Smith political activity began in the 1948 General Election when as a Liberal he won the Selukwe seat and entered parliament as a backbencher. He was a supporter and partial architect of the federation of Rhodesia and Nyasaland, and in 1958 was appointed Chief Whip for the Federal Party under Godfrey Huggins. In 1962 he resigned from the Federal Party and was instrumental in the formation of the breakaway Rhodesian Front which then campaigned for the Southern Rhodesian premiership on the cry for minority rule independence for Southern Rhodesia.

The first Rhodesian Front Prime Minister was Winston Field, but he was soon ousted in favour of Smith, who then aggressively pressed for Southern Rhodesian independence. Smith’s bete noire, British Labour Prime Minister Harold Wilson, refused on numerous occasions to be drawn into granting independence except on the basis of majority rule, which resulted in the eventual declaration of UDI on 11 November 1965.

The basis and the intelligence of this decision has been questioned many times since, but Smith staunchly defended his action, accusing the British of selling out white Rhodesia, and refusing in the years that followed, and through the terms of several British Prime Ministers, any compromise over the question of unconditional dependence for the white minority.
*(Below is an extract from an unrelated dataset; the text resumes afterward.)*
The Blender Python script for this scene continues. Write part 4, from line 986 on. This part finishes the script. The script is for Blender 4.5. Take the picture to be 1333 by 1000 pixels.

The Republic of Rhodesia was quickly the subject of international trade sanctions, and although initially the country survived this well, as the years slipped by, and the 1960s became the 1970s, war increasingly overwhelmed the nation, and ever more desperate became the situation.

Smith was ultimately forced by sanctions, the unwillingness of Rhodesia’s main supporter, South Africa, to contemplate open ended support of a rebel state, and the increasingly bitter war waged against Rhodesia by liberation partners Robert Mugabe and Joshua Nkomo.

By the end of the 1970s the situation had become so dire for Rhodesia, and so vilified had Smith become internationally, that the Rhodesian Government were forced into a compromise with internal nationalist leaders who the Prime Minister believed could, with sufficient prompting, bring about and end to the war. This did not ultimately come to pass, and in due course, haemorrhaging white manpower, and unable to sustain and increasingly bloody and bitter war, the Rhodesian Government (by then the Zimbabwe/Rhodesian Government) was forced into negotiations with the principal armed liberation factions, which in 1980 resulted in an all party election, which brought to power the Zimbabwe African National Union, and its leader R0bert Mugabe into Power. Zimbabwe was born on 18 April 1980, and on the same day the flag came down forever on the brief and bloody Republic of Rhodesia.